Zum Beispiel von AirBnB: Alle freien Zimmer einer Stadt auf einen Blick. Oder von Amazon: Alle lieferbaren Bücher auf einen Blick. Oder von der Blockchain. Das Problem an diesen digitalen Plattformen: Sie eliminieren den Mittelsmann und die Mittelsfrau. Amazon rottet (in den USA bereits erfolgreich) den stationären Buchhandel aus. AirBnb nimmt den Reisebüros viel Geschäft weg. Die Blockchain macht Banken (theoretisch) überflüssig. Was natürlich weder Amazon noch AirBnb oder die Blockchain weiter stört. Oder uns. Oder potenzielle Fracht-Versender.
Denn auf so einer digitalen Plattform können sie sehr viel besser die Preise vergleichen, günstiger einkaufen, Frachtkosten sparen. Die Speditionen können ihre Kapazitäten besser anpreisen und vor allem besser auslasten: weniger Leerfahrten! Deshalb gibt es bereits etliche dieser Plattformen, zum Beispiel auch von DHL, DB Schenker oder UPS. Kleiner Haken: Diese Plattformen sind nicht neutral, sondern an die großen Logistikdienstleister gebunden.

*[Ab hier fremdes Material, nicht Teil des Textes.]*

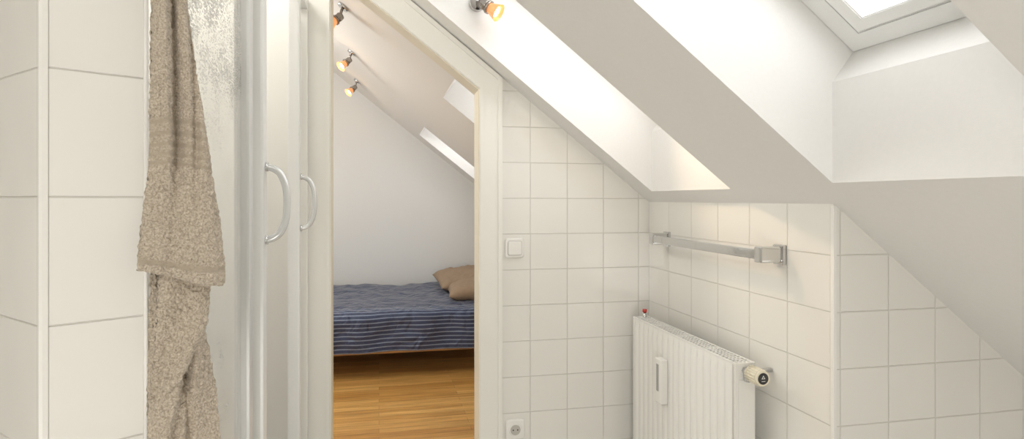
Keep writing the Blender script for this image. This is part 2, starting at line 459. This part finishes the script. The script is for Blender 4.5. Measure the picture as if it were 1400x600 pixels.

Deshalb gibt es inzwischen einige neutrale Plattformen, auch als Startups, zum Beispiel Cargonexx (Slogan: The Future of Trucking). Relativ neu im Geschäft sind auch – wer hätte es gedacht? – Uber Freight und selbstverständlich Amazon mit seiner Relay App. Die großen Spediteure wehren sich natürlich nach Kräften dagegen. Doch wir leben im Zeitalter der Digitalisierung: Wer aus Big Data mit seinen Algorithmen zuverlässig Smart Data machen kann, braucht noch nicht einmal Laster und Gabelstapler, um gut ins Geschäft zu kommen: Daten sind das neue Kapital.
Einige dieser Plattformen ordnen Fracht und Frachtführer einander automatisch zu, andere machen das via Bieterverfahren: Wer am meisten bietet, kriegt den Zuschlag. Wobei das „wer“ in der digitalen Ära nicht länger ein Mensch sein muss.
In einer nicht allzu fernen Zukunft kann und wird das „wer“ auch eine Maschine sein. Auch LKs zum Beispiel können und werden mitbieten. Dank Sensoren und Vernetzung, gemeinhin als Internet der Dinge bekannt, werden die Laster und andere smarte Dinge bald selbst in der Lage sein, ins Netz zu stellen, wieviel Transportkapazität sie für bestimmte Strecken im Moment und auf absehbare Zeit zur Verfügung stellen können. Dann verhandelt beispielsweise ein LKW autonom und automatisch mit einem Auslieferungslager und schließt dank Smart Contracting auch eigenständig und maschinell den Frachtvertrag ab. Ein Praktiker aus der Logistik meinte dazu halb scherzhaft, halb in Sorge um seinen Job: „Ich hoffe, der LKW ist dann auch stolz auf seine Leistung!“ Wie gesagt: halb im Scherz.
Denn die andere Hälfte ist: Schon heute werben Handy-Hersteller mit Künstlicher Intelligenz in den neuen Smartphones. Wenn der LKW, der für sich selbst Verträge abschließen kann, über eine KI mit Affektsimulation verfügt, dann freut er sich tatsächlich! Schöne neue Welt.
Ich träume gerade.
DHL liefert 24 Paletten an einen Kunden von Nürnberg nach Berlin. Der LKW ist leer und in Berlin warten 24 Paletten ( der Auftraggeber sitzt im gleichen Industriegebiet ) zum Transport nach Nürnberg, den Auftrag hat aber Dachser erhalten.
Ob ich es noch erlebe, dass die Logistiker es schaffen, den Transport der Paletten mit dem leeren DHL-LKW nach Nürnberg zum Dachser-Kunden zu liefern ?
Wird der Traum wahr werden ??
Lieber Herr Trebing!
Da führen Sie ein exzellentes, knappes, präzises Exempel mitten aus der Misere ins Feld. Wie doch der Individualnutzen beständig den Kollektivnutzen beschädigt. Ich teile im Übrigen Ihre wohlgewählte Metapher: Wie lange träumen wir alle schon vom Ende der Irr- und Leerfahrten? Aber vielleicht schaffen wir es ja wirklich mit Hilfe der Digitalisierung. Sie ist zumindest in dieser Sache die größte Chance seit Jahrzehnten. Drücken wir uns alle die Daumen!